During the June 15 event, Cardinal Tagle spoke about how much an encounter with migrants helps us grow in faith and understanding of our neighbor.

As director of the office in charge of evangelization, Cardinal Tagle visits refugee camps all around the world - Greece, Lebanon, Bangladesh. However, he affirms that the issue of migrants arises wherever we are.

For his part, he says, he's found a part of himself in these meetings.

"Incredible things” always happen during meetings with migrants, says the cardinal -- who some suspect could be a future pope.

Cardinal Tagle recounted how one year, in his former Archdiocese of Manila, he celebrated an International Migrants Day on Holy Thursday. He decided to include these migrant men and women - some of whom were not Christian - in the ceremony of the Washing of the Feet, an optional part of the liturgy on this day of Holy Week.

Among them was a pregnant Eritrean woman, he explained. "The parishioners saw her arrive -- tall, with her very elegant gait -- and wondered who she was," said the cardinal. He explained that she was from Eritrea, and they "were amazed because they did not even know the existence of this country." They wondered how a person from such a distant land could have landed in the Philippines.
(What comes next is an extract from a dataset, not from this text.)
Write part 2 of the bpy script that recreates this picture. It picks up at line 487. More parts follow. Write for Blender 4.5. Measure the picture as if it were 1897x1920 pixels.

This is the benefit of making migrants visible, concludes Cardinal Tagle. It makes people “curious” and then “open.” The Eritrean woman, he reported, subsequently obtained a scholarship to train, and was able to bring her mother to help her.

The cardinal also recounted how migrants are greatly affected by the support provided to them by members of the Catholic Church all over the world.

In every camp the Filipino prelate visited, he said he was asked, "Why are you helping us?" His answer, he assured, was always the same: “Because I believe in a God who tells me to love you.”

A reaction to this response, he said, with his eyes again bathed in tears, particularly marked him. It came from a little girl in a camp in Nepal, who told him: “Your God is beautiful!"